Pour ce qui est des postes de cadres (chefs, sous-chefs...) cette mesure ne s’applique pas car d’autres critères sont à prendre en compte comme la taille du restaurant, la charge de travail, le chiffre d’affaires généré etc. Il y a plus de responsabilités pour un cadre.
Benjamin nous explique que ces mesures ne sont globalement pas parfaites, il en est conscient. Il y a également des axes d’améliorations mais cela permet d’instaurer une certaine équité et de la transparence dans la politique RH du groupe, ce qui est rarement le cas en restauration.
Nous sensibilisons les cuisiniers de demain sur des sujets encore trop peu abordés alors qu'ils sont très importants pour le bon fonctionnement d'un restaurant. En tant qu'organisme de formation, notre mission est de leur donner les clés en main pour les aider à monter leur projet professionnel, si l'envie leur prend et adopter les bons comportements au sein/à la tête d'une équipe. On espère, ainsi, contribuer et parvenir à changer les mentalités managériales et rendre ce secteur plus humain dans ses engagements.

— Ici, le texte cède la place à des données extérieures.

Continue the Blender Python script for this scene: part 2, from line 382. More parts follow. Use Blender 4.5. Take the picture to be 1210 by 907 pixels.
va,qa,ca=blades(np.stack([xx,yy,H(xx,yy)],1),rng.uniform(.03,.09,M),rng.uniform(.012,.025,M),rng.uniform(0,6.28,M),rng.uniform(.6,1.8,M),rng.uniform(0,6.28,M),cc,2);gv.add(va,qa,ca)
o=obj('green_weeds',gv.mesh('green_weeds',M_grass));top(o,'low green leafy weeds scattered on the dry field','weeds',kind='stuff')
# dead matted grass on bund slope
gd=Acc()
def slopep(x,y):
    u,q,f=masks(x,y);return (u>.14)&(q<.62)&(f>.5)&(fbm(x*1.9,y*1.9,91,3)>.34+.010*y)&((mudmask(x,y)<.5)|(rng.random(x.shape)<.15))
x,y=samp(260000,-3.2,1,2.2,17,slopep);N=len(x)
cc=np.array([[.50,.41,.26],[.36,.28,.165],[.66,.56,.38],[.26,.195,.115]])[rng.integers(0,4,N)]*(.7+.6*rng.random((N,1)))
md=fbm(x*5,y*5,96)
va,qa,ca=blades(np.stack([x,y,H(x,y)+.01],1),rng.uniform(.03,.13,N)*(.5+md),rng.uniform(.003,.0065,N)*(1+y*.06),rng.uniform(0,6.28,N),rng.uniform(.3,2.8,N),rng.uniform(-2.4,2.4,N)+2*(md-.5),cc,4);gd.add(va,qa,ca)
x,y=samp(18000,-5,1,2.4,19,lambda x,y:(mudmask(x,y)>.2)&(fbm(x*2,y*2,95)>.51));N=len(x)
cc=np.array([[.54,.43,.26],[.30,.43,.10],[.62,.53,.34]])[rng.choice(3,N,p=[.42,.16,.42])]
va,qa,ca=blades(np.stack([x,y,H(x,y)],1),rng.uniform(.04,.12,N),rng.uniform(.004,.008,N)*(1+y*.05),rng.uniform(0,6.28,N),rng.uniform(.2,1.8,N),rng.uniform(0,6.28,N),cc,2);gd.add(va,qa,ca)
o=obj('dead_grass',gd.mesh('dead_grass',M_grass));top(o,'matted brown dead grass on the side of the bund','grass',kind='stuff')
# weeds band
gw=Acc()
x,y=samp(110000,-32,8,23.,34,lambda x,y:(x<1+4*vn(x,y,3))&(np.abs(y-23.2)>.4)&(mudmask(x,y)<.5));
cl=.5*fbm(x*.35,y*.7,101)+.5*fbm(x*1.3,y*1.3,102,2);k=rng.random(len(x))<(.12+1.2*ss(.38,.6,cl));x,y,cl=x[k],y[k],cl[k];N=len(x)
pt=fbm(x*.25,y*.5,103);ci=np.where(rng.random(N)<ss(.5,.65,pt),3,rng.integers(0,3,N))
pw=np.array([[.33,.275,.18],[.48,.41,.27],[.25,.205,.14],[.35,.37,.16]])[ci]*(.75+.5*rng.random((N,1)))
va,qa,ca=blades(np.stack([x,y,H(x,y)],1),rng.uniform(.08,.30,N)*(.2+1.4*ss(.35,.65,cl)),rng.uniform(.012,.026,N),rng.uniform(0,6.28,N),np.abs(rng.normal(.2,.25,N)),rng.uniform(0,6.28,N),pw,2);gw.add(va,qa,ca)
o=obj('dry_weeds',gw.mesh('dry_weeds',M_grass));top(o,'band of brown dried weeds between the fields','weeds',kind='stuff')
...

En organisant ce type d'intervention - comme celle de Benjamin - auprès de nos apprenants, nous souhaitons leur transmettre et partager une vision de la restauration plus respectueuse et bienveillante envers l'humain. peuvent également être éclairés sur ce qui ressemble à un management plus transparent. Leur démontrer, grâce à des témoignages et des retours d'expériences, ce qui fonctionne ou non et ainsi, espérer qu'ils en tireront le meilleur enseignement pour l'appliquer à la suite de leur passage à La Source.
Par ailleurs, ces échanges sur les ressources humaines sont aussi des indicateurs pour que nos apprenants puissent évaluer eux-mêmes dans leur stage ou leur alternance, les conditions de travail qui sont acceptables ou non, et nous les faire remonter. Ces retours nous permettent de solidifier notre communauté de partenaires restaurateurs engagés.